The other coaster that was at Boardwalk and Baseball was the Zoomerang, which if I remember the pictures correctly was a Shuttle Loop coaster. Few of these type of coasters are left in the country, simply due to the fact that multiple inversion coasters have become very popular in the country. One of the most popular examples of this coaster that is still open is the Greazed Lightning at Six Flags Astroworld.

The Coaster Pictured above is not the Zoomerang that was open at BWaB
Rather, it is just an example of the type of coaster that the Zoomerang was. Simply put, the coasters existed of a large hill which dropped riders down into a gigantic loop. Probably the most noticable feature on these coasters is the funny looking loops, which are very different from modern loops, which are designed for coasters with multiple inversions.

Needless to say, one afternoon, the people were alerted that Circus World was closing, not for the afternoon, but for good.
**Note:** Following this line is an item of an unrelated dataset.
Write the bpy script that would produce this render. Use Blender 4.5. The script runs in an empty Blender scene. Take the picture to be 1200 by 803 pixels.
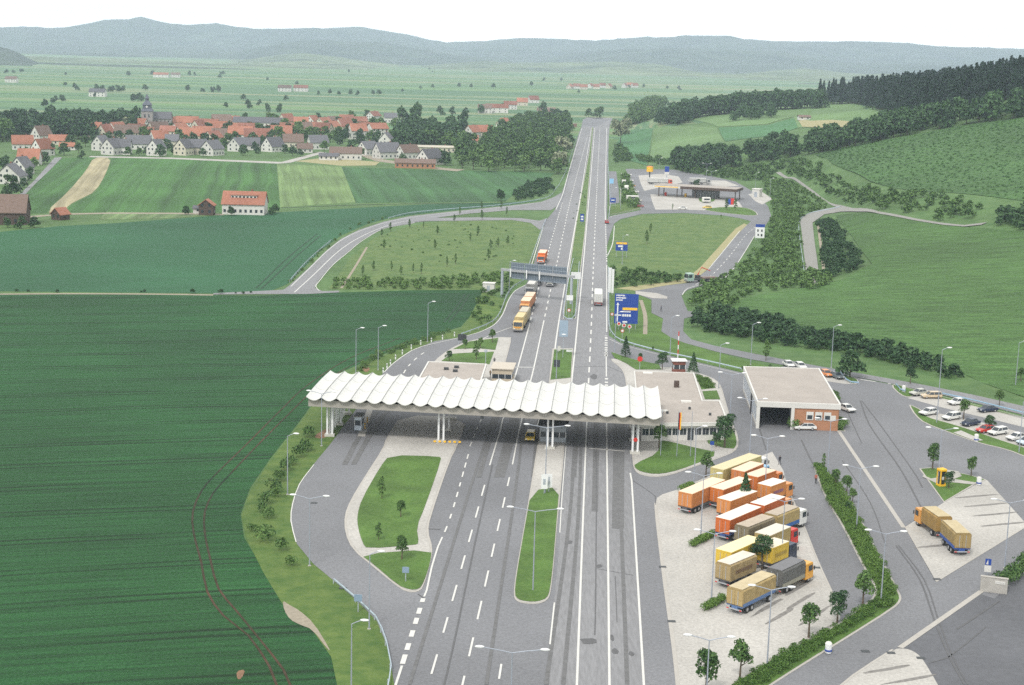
import bpy, bmesh, math, random
import numpy as np
from mathutils import Vector, Matrix, noise, geometry
R = math.radians
C = bpy.context.scene.collection
SC = bpy.context.scene
random.seed(7)

# ------------------------------------------------------------------ camera
FPX, PITCH, ROLL, CAMH = 1800.0, R(10.72), R(1.5), 70.0
FW = np.array([0, math.cos(PITCH), -math.sin(PITCH)])
_rt = np.array([1.0, 0, 0]); _up = np.cross(_rt, FW)
RT = math.cos(ROLL) * _rt + math.sin(ROLL) * _up
UP = -math.sin(ROLL) * _rt + math.cos(ROLL) * _up
CAM = np.array([0, 0, CAMH])
cd = bpy.data.cameras.new('camera'); cam = bpy.data.objects.new('camera', cd); C.objects.link(cam)
cd.sensor_width = 36; cd.lens = FPX / 1200 * 36; cd.clip_start = 1; cd.clip_end = 40000
cam.matrix_world = Matrix(((RT[0], UP[0], -FW[0], 0), (RT[1], UP[1], -FW[1], 0), (RT[2], UP[2], -FW[2], CAMH), (0, 0, 0, 1)))
SC.camera = cam

# ------------------------------------------------------------------ sky, sun, exposure
SUN_EL, SUN_AZ = R(50), R(205)          # azimuth measured from +Y towards +X
w = bpy.data.worlds.new('World'); SC.world = w; w.use_nodes = True
nt = w.node_tree; nt.nodes.clear()
o_ = nt.nodes.new('ShaderNodeOutputWorld'); bg = nt.nodes.new('ShaderNodeBackground'); bg.inputs[1].default_value = 0.1
sky = nt.nodes.new('ShaderNodeTexSky'); sky.sky_type = 'NISHITA'; sky.sun_disc = False
sky.sun_elevation = SUN_EL; sky.sun_rotation = SUN_AZ; sky.dust_density = 3.0; sky.altitude = 200
tc = nt.nodes.new('ShaderNodeTexCoord'); nz = nt.nodes.new('ShaderNodeTexNoise'); nz.inputs['Scale'].default_value = 2.2; nz.inputs['Detail'].default_value = 5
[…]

It had lost too much money for its investors, and after many years it was figured that it wasn't worth it any more to keep it open.

A few years later, the publishing Harcort Brace Janovich started buying out parks, especially the Sea World family of parks, and Circus World, as well as Cypress Gardens. They were certain of success, so much so that they relocated a base of operations across from Sea World, and the HBJ building that was built there still stands today (even though HBJ did vacate the building a while back if I remember correctly).
Circus World was rethemed, as wood was laid down across the park. No longer would the park be just another midway in the hot Florida Sun....rather now, it was looking more like a Boardwalk. After building a new Baseball Stadium, things started taking shape. Then, when the Royals signed to do Spring Training at the new park, things were looking good. Boardwalk and Baseball was taking shape. Now, it was time to open the park. The Roaring Tiger was now the Florida Hurricane, and the Circus Tent, that housed the large Imax theater, was also rethemed.
After a few years though, things weren't looking good to HBJ, and they sold the park, to a group of private investors which formed the Sea World Corporation. They too couldn't handle the running of such a chain of parks, and the entire chain was then sold to Busch. So, the people were once again alerted that the park was closing, one afternoon in the summer. But, this time the park was closed for good. Never again would a park stand there again.

So, what happened......
The Royals continued to train there for a season or two after the closing of the park. They have sinced moved on
The Imax theater's covering was removed, leaving only a gray hull where a grand theater once stood
The Roaring Tiger/ Florida Hurricane was sold to the Magic Springs theme park, where it still stands to this day as the Arkansas Twister. But the schedule of that park has been erattic over the past few years.
The Zoomerang was sold to Fun Spot Park, in Indiana, where it still stands to this day
The Rides Were Sold, the Wood Torn Up, and all that is left now is an empty field, with a grey hull of a building and a baseball field, which has been unused for many years. And how long that's going to last......not very long. Busch has supposedly found a buyer, and they aren't planning a theme park there.